The labour unions accused the Federal Government of playing games with the new minimum wage and vowed not to negotiate the figures agreed upon again.

“Let us today remember those who deny us and let us collectively demonstrate our position at next year’s polls,” the statement stated.

The statement further read that the organised labour would organise “a day of national outrage and mourning, which will be used to sensitize Nigerians on our plight and on the issues at stake.

“This shall take place in all states of the federation, including Abuja on Tuesday, October 30, 2018.   A meeting of various organs of the unions will hold as appropriate.

“On Friday, November 2, 2018, a Joint Central Working Committee, CWC, meeting of all the labour centres in Nigeria shall hold to receive reports and make final preparations for our ultimate engagement with the Federal Government on this matter.

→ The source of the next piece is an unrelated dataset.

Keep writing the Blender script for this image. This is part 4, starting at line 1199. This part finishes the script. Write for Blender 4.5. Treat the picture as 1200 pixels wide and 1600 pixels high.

“This is the first time in the history of this nation in recent times that such meeting will take place and this goes a long way to show the seriousness with which Nigerian workers and its leadership hold this matter.

“If nothing is responsibly done by the Federal Government to meet our demands, on Monday, November 6, we shall embark on a nationwide strike to compel this government to show more sensitivity to the plight of Nigerians and the suffering that is decimating our people on daily basis.”

Nairametrics had reported that the Federal Government’s new minimum wage suffered a major setback. This was confirmed by the Minister of Labour and Employment, Chris Ngige who had earlier announced when the new minimum wage will commence.

During the 40th anniversary of NLC in Abuja, the minister had said that the minimum wage would commence before the end of September 2018, with claims that workers will experience a surge in their wages.

According to Ngige, the new wage structure will not commence anytime soon as earlier announced. He added that the setback was because State Governors are yet to submit their proposal on a new wage system.